* STATED EXERCISE *
Print exactly the lines from the first one down to the line that contains "bpy.data.objects.remove(o)", both included, and skip the pictures.

Dataset rows
++++++

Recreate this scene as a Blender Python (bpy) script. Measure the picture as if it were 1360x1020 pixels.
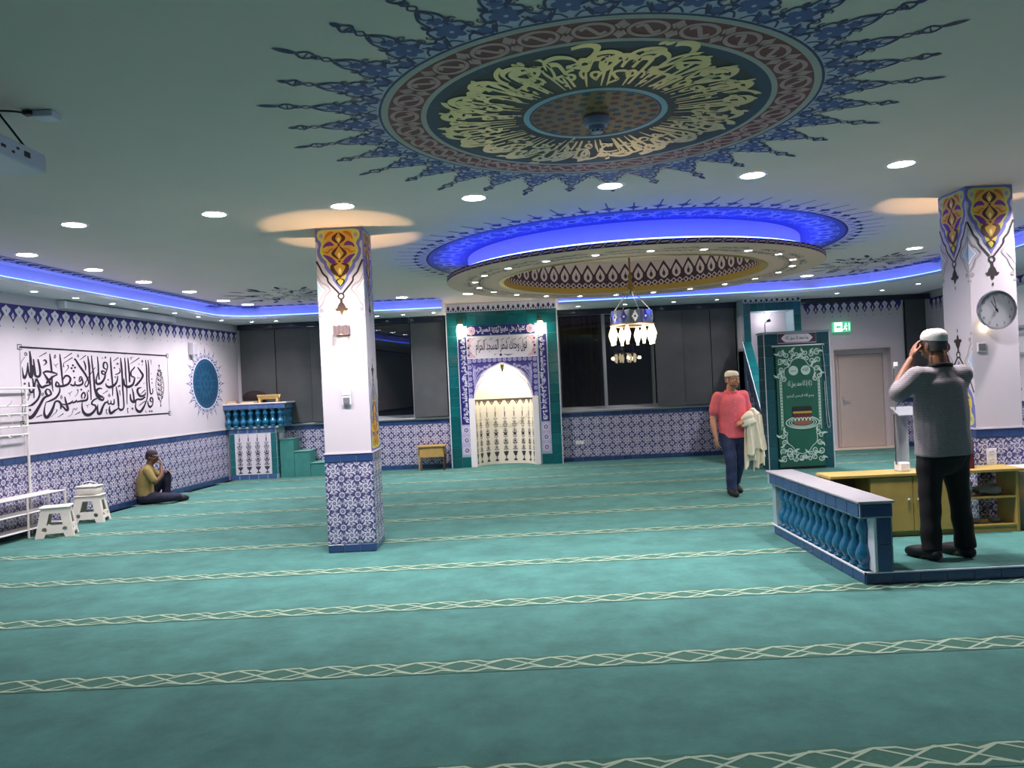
import bpy, bmesh, math, random, unicodedata
import numpy as np
from mathutils import Vector, Matrix
from mathutils.geometry import tessellate_polygon
random.seed(7)
SC = bpy.context.scene
COL = SC.collection
PI = math.pi
for o in list(bpy.data.objects):
    bpy.data.objects.remove(o)

def C(r, g, b):
    f = lambda c: (c/255/12.92 if c <= 10.3 else ((c/255+.055)/1.055)**2.4)
    return (f(r), f(g), f(b))

# ---------------------------------------------------------------- camera
cam_d = bpy.data.cameras.new('camera')
cam = bpy.data.objects.new('camera', cam_d)
COL.objects.link(cam)
cam_d.sensor_width = 36
cam_d.lens = 36*1032.7/1360
cam_d.clip_start = .05
yaw, pitch, roll = -0.00163, 0.00096, -0.04595
_f = Vector((math.sin(yaw)*math.cos(pitch), math.cos(yaw)*math.cos(pitch), math.sin(pitch)))
_r0 = Vector((math.cos(yaw), -math.sin(yaw), 0))
_u0 = _r0.cross(_f)
_r = _r0*math.cos(roll)+_u0*math.sin(roll)
_u = -_r0*math.sin(roll)+_u0*math.cos(roll)
mw = Matrix((( _r.x, _u.x, -_f.x, 0), (_r.y, _u.y, -_f.y, 0), (_r.z, _u.z, -_f.z, 1.6), (0, 0, 0, 1)))
cam.matrix_world = mw
SC.camera = cam

# ---------------------------------------------------------------- world, exposure
w = bpy.data.worlds.new('night'); SC.world = w; w.use_nodes = True
w.node_tree.nodes['Background'].inputs[0].default_value = (.25, .3, .45, 1)
w.node_tree.nodes['Background'].inputs[1].default_value = .012
vs = SC.view_settings
vs.view_transform = 'Standard'; vs.look = 'None'; vs.gamma = 1; vs.use_curve_mapping = False
vs.exposure = 0.15
SC.cycles.use_denoising = True
SC.cycles.max_bounces = 7
SC.cycles.diffuse_bounces = 4
SC.cycles.glossy_bounces = 4
SC.cycles.transmission_bounces = 6
SC.cycles.transparent_max_bounces = 8
SC.cycles.sample_clamp_indirect = 4
SC.cycles.caustics_reflective = False
SC.cycles.caustics_refractive = False

P_DOWN, P_SPOT, P_CHAND, P_SCONCE, P_NICHE, P_LANTERN = 24, 2.6, 5, 2.2, 26, 2
E_LED, E_RING = 9, 24

def lamp(name, kind, loc, energy, color, size=.1, rot=(0, 0, 0), spot=1.2, blend=.4, parent=None):
    l = bpy.data.lights.new(name, kind); l.energy = energy; l.color = color
    if kind == 'AREA':
        l.shape = 'DISK'; l.size = size; l.spread = 2.3
    else:
        l.shadow_soft_size = size
    if kind == 'SPOT':
        l.spot_size = spot; l.spot_blend = blend
    o = bpy.data.objects.new(name, l); COL.objects.link(o)
    o.location = loc; o.rotation_euler = rot
    if parent: o.parent = parent
    return o

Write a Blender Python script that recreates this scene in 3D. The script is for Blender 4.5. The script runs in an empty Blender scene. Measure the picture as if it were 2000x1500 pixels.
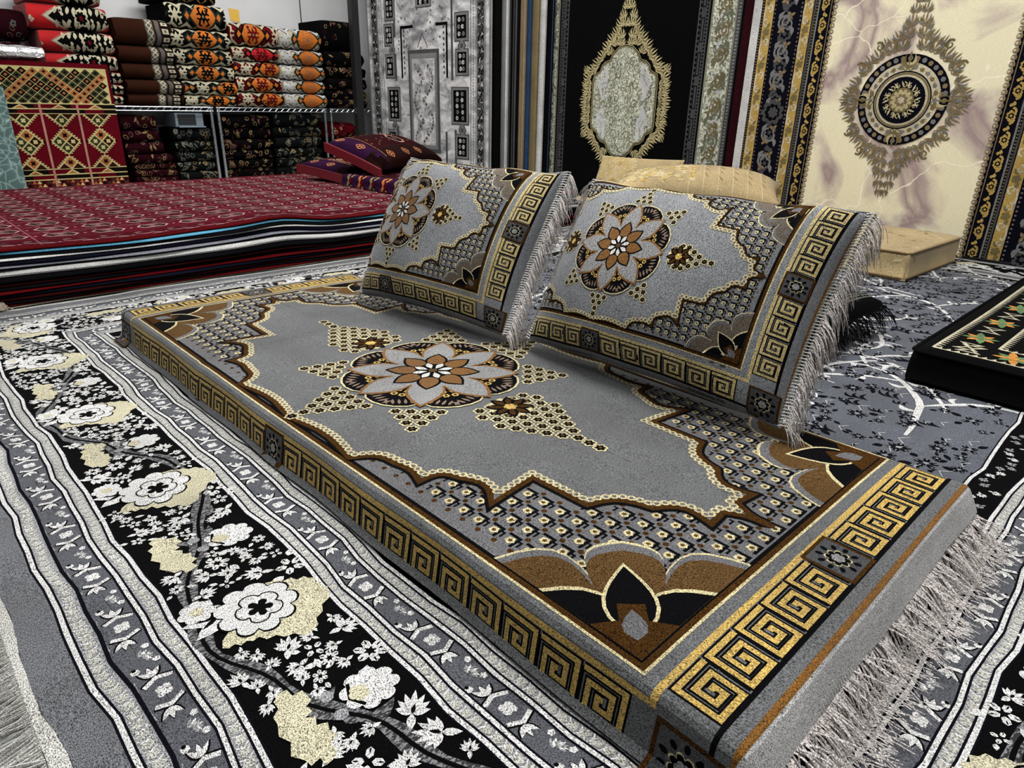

++++++

* THE COMPLETED TASK *
Recreate this scene as a Blender Python (bpy) script. Measure the picture as if it were 1360x1020 pixels.
import bpy, bmesh, math, random, unicodedata
import numpy as np
from mathutils import Vector, Matrix
from mathutils.geometry import tessellate_polygon
random.seed(7)
SC = bpy.context.scene
COL = SC.collection
PI = math.pi
for o in list(bpy.data.objects):
    bpy.data.objects.remove(o)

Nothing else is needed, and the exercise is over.